* [Raw data]
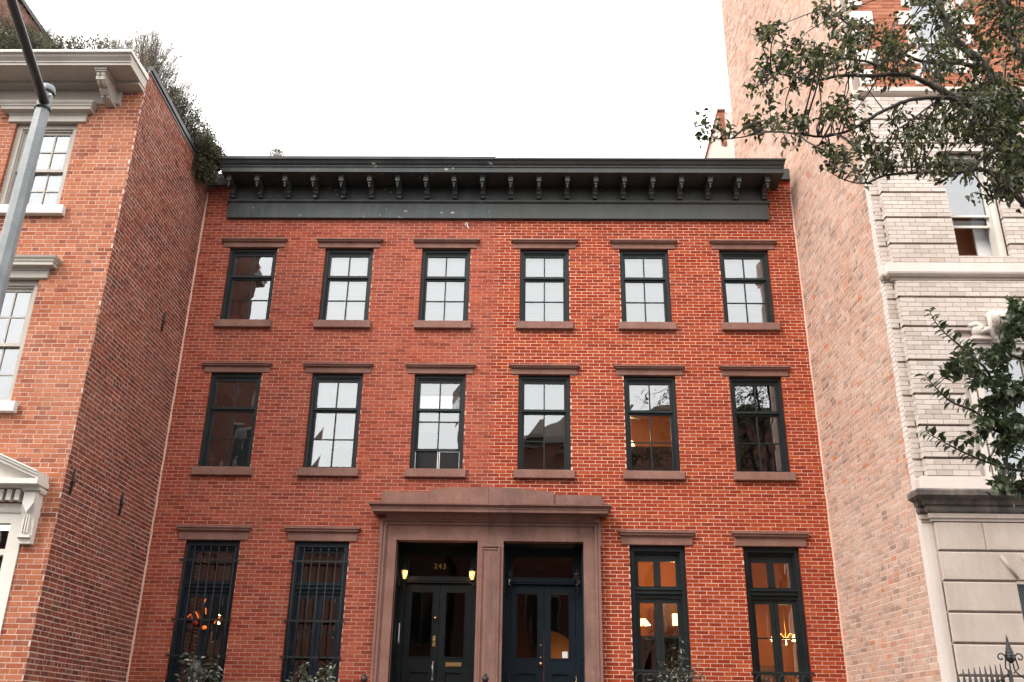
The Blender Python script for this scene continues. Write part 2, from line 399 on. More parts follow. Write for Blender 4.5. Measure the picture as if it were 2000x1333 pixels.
# ------------------------------------------------------------------ setting
def struct(o): o['kind'] = 'structure'; return o
struct(MB().box(-400, 400, -400, 400, -.5, 0).build('ground', M['asphalt']))
struct(MB().box(-60, 60, -15.6+4.6, 0.6, 0.0, .14).build('pavement', M['concrete']))
struct(MB().box(-60, 60, -19.0, -14.6, 0.0, .14).build('pavement', M['concrete']))
struct(MB().box(-60, 60, -14.597, -11.003, 0.0, .004).build('road', M['asphalt']))

# ------------------------------------------------------------------ the pair of red brick houses
XL, XM, XR = -6.39, -0.74, 4.93
CX = [-5.3197, -3.4959, -1.66, .1921, 2.0548, 3.9181]; WW = .916
ROWS = [(8.57, 10.114, .15), (5.805, 7.575, .155)]
GZ0, GZ1 = 1.95, 4.583
DOOR = [(-2.25, -.90), (-.475, .84)]
houses = []
houses.append(thing('row_house', 'weathered red brick row house with peeling black cornice and barred ground windows', 'house', ((XL+XM)/2, 0, 0)))
houses.append(thing('row_house', 'orange-red brick row house with charcoal cornice and warm lit ground windows', 'house', ((XM+XR)/2, 0, 0)))
F0 = Frame((0, 0, 0), (1, 0, 0), (0, -1, 0))
rng = random.Random(4)
WALLTOP = 11.55
ah = [(c-WW/2, c+WW/2, z0, z1) for c in CX for z0, z1, _ in ROWS]+[(CX[c]-WW/2, CX[c]+WW/2, GZ0, GZ1) for c in (0, 1, 4, 5)]+[(-2.50, 1.12, 1.7, 5.05)]
ALLB = lay(F0, XL, XR, 1.2, 10.76, .0617, .2045, .0105, 'run', ah, rng, proud=.0035, jit=.0015, zorg=.02, wob=.0012)
ALLB += lay(F0, XL, -5.88, 10.76, 11.5, .0617, .2045, .0105, 'run', [], rng, proud=.0035, zorg=.02)
ALLB += lay(F0, 4.42, XR, 10.76, 11.62, .0617, .2045, .0105, 'run', [], rng, proud=.0035, zorg=.02)
for hi, H in enumerate(houses):
    x0, x1 = (XL, XM) if hi == 0 else (XM, XR)
    holes = []
    cols = (0, 1, 2) if hi == 0 else (3, 4, 5)
    for c in cols:
        for z0, z1, _ in ROWS: holes.append((CX[c]-WW/2, CX[c]+WW/2, z0, z1))
    for c in ((0, 1) if hi == 0 else (4, 5)): holes.append((CX[c]-WW/2, CX[c]+WW/2, GZ0, GZ1))
    d = DOOR[hi]; holes.append((d[0], d[1], 1.7, 4.6))
    mb = MB(); mortar(mb, F0, x0, x1, 0.14, WALLTOP, holes)
    # back of the wall, so that no daylight leaks into the rooms
    wall = mb.build('wall', M['mortarL' if hi == 0 else 'mortarR'], H)
    br = [q for q in ALLB if x0 <= (q[1]+q[2])/2 < x1]
    brick_objects([(br, M['brickL' if hi == 0 else 'brickR'], wall)])
    # roof and hidden rear
    mb = MB().box(x0+.02, x1-.02, .35, 12.0, 11.3, 11.45); mb.build('roof', M['roof'], H)
    mb = MB().box(x0+.02, x1-.02, 11.8, 12.0, 0.14, 11.29); mb.build('rear_wall', M['opp'], H)
    MB().box(x0+.02, x1-.02, .28, .345, 10.2, 11.6).build('parapet', M['roof'], H)
    # caulked joint against the neighbour
    mb = MB(); n = 60; xx = (x0+.014) if hi == 0 else (x1-.012); rr = random.Random(8+hi)
    for i in range(n):
        za = 1.2+(11.3-1.2)*i/n; zb = 1.2+(11.3-1.2)*(i+1)/n; wv = (.013 if hi == 0 else .009)+.005*rr.random(); sh = rr.uniform(-.004, .004)
        mb.box(xx-wv+sh, xx+wv+sh, -.02-.006*rr.random(), .0, za, zb)
    mb.build('caulk_joint', M['mortarR'], H)

_prng = random.Random(77)
def _pane(win, x0, x1, y, z0, z1, mat):
    mb = MB(); t = _prng.uniform(-.0018, .0018); s = _prng.uniform(-.0018, .0018)
    mb.quad((x0, y+t, z0), (x1, y+s, z0), (x1, y+t, z1), (x0, y+s, z1)); return mb.build('pane', mat, win)

def glaze(win, x0, x1, y, z0, z1, mat=None): return _pane(win, x0, x1, y, z0, z1, mat or M['glass'])

def lintel_sill(win, cx, z0, z1, lh, sill=True, base=0.0, mat=None):
    mat = mat or M['brownstone']
    mb = MB(); mb.bbox(cx-.585, cx+.585, base-.026, base+.05, z1-.012, z1+lh*.56, .006)
    mb.mitred([(.0, z1+lh*.55), (.032, z1+lh*.56), (.045, z1+lh*.64), (.072, z1+lh*.66), (.075, z1+lh*.80), (.098, z1+lh*.84), (.10, z1+lh), (.0, z1+lh+.015)], cx-.53, cx+.53, base)
    mb.build('lintel', mat, win)
    if sill: MB().bbox(cx-.52, cx+.52, base-.085, base+.07, z0-.14, z0+.004, .008).build('sill', mat, win)

def sash_window(H, c, z0, z1, lh, shade=None, raised=0.0, room='roomd'):
    cx = CX[c]; x0, x1 = cx-WW/2, cx+WW/2
    mb = MB(); yc = .055
    # casing: two stepped rings
    for a, yy, ye in ((.0, yc, .17), ):
        mb.box(x0, x0+.055, yy, ye, z0, z1); mb.box(x1-.055, x1, yy, ye, z0, z1); mb.box(x0+.055, x1-.055, yy, ye, z1-.075, z1); mb.box(x0+.055, x1-.055, yy+.02, ye, z0, z0+.03)
    mb.box(x0+.055, x0+.07, yc+.025, .17, z0+.03, z1-.075); mb.box(x1-.07, x1-.055, yc+.025, .17, z0+.03, z1-.075); mb.box(x0+.07, x1-.07, yc+.025, .17, z1-.10, z1-.075)
    win = mb.build('window', M['frame'], H)
    gx0, gx1 = x0+.107, x1-.107; gt = z1-.15; gb = z0+.075; rail = .082
    ph = (gt-gb-rail-.02)/3
    def sash(yf, zt, zb, rows, trail, brail):
        s = MB(); t = .032
        s.box(x0+.068, gx0, yf, yf+t, zb-brail, zt+trail); s.box(gx1, x1-.068, yf, yf+t, zb-brail, zt+trail)
        s.box(gx0, gx1, yf, yf+t, zt, zt+trail); s.box(gx0, gx1, yf, yf+t, zb-brail, zb)
        s.box(cx-.011, cx+.011, yf+.004, yf+t, zb, zt)
        for r in range(1, rows):
            zz = zb+(zt-zb)*r/rows; s.box(gx0, cx-.011, yf+.006, yf+t, zz-.009, zz+.009); s.box(cx+.011, gx1, yf+.006, yf+t, zz-.009, zz+.009)
        s.build('sash', M['frame'], win)
        for r in range(rows):
            a = zb+(zt-zb)*r/rows+(.009 if r else 0); b = zb+(zt-zb)*(r+1)/rows-(.009 if r < rows-1 else 0)
            glaze(win, gx0, cx-.011, yf+.02, a, b); glaze(win, cx+.011, gx1, yf+.02, a, b)
    sash(.095, gt, gt-ph, 1, .05, rail*.55)
    lt = gt-ph-rail+raised; sash(.132, lt, lt-2*ph-.02, 2, rail*.5, .045)
    if raised:
        s = MB(); zb = z0+.03; zt = lt-2*ph-.065
        for a, b, c2, d2 in ((x0+.07, x0+.082, zb, zt), (cx+.0, cx+.012, zb, zt), (x1-.082, x1-.07, zb, zt), (cx+.03, cx+.042, zb, zt)): s.box(a, b, .142, .156, c2, d2)
        s.box(cx+.042, x1-.082, .142, .156, zb, zb+.012); s.box(cx+.042, x1-.082, .142, .156, zt-.012, zt); s.box(x0+.082, cx, .142, .156, zb, zb+.012)
        s.build('insect_screen_frame', M['white'], win)
        MB().box(x0+.082, x1-.082, .150, .153, zb+.012, zt-.012).build('insect_screen', M['black'], win)
    lintel_sill(win, cx, z0, z1, lh)
    # the room behind
    rb = MB(); a, b, y0, y1, c0, c1 = x0-.35, x1+.35, .175, 2.4, z0-.7, z1+.25
    rb.quad((a,y1,c0),(b,y1,c0),(b,y1,c1),(a,y1,c1)); rb.quad((a,y0,c0),(a,y1,c0),(a,y1,c1),(a,y0,c1)); rb.quad((b,y0,c0),(b,y1,c0),(b,y1,c1),(b,y0,c1))
    rb.quad((a,y0,c0),(b,y0,c0),(b,y1,c0),(a,y1,c0)); rb.quad((a,y0,c1),(b,y0,c1),(b,y1,c1),(a,y1,c1))
    # inner face of the outer wall around the opening
    for q in ((a, x0, c0, c1), (x1, b, c0, c1), (x0, x1, c0, z0), (x0, x1, z1, c1)):
        rb.quad((q[0], y0, q[2]), (q[1], y0, q[2]), (q[1], y0, q[3]), (q[0], y0, q[3]))
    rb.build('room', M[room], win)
    if shade:
        s = MB(); rr = random.Random(c*7+int(z0*10)); top, bot = z1-.08, z0+.02+(z1-z0-.1)*(1-shade)
        n = 26
        for i in range(n):
            za = top+(bot-top)*i/n; zb = top+(bot-top)*(i+1)/n; ya = .235+.004*math.sin(i*2.1)+.003*rr.random()
            s.quad((x0+.03, ya, za), (x1-.03, ya, za), (x1-.03, ya+.002, zb), (x0+.03, ya+.002, zb))
        s.box(x0+.03, x1-.03, .228, .246, bot-.02, bot)
        s.build('roller_shade', M['shade'], win)
    return win

for c in range(6):
    H = houses[0] if c < 3 else houses[1]
    z0, z1, lh = ROWS[0]
    sash_window(H, c, z0, z1, lh, shade=[None, 1.0, 1.0, 1.0, 1.0, 1.0][c])
    z0, z1, lh = ROWS[1]
    sash_window(H, c, z0, z1, lh, raised=.34 if c == 2 else 0.0, room='roomw' if c == 4 else 'roomd')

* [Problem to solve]
Every line from the top of the material above through the line with "0.0, .004).build('road', M['asphalt']))" should be duplicated exactly, please; leave out the pictures.

* [Solution]
The Blender Python script for this scene continues. Write part 2, from line 399 on. More parts follow. Write for Blender 4.5. Measure the picture as if it were 2000x1333 pixels.
# ------------------------------------------------------------------ setting
def struct(o): o['kind'] = 'structure'; return o
struct(MB().box(-400, 400, -400, 400, -.5, 0).build('ground', M['asphalt']))
struct(MB().box(-60, 60, -15.6+4.6, 0.6, 0.0, .14).build('pavement', M['concrete']))
struct(MB().box(-60, 60, -19.0, -14.6, 0.0, .14).build('pavement', M['concrete']))
struct(MB().box(-60, 60, -14.597, -11.003, 0.0, .004).build('road', M['asphalt']))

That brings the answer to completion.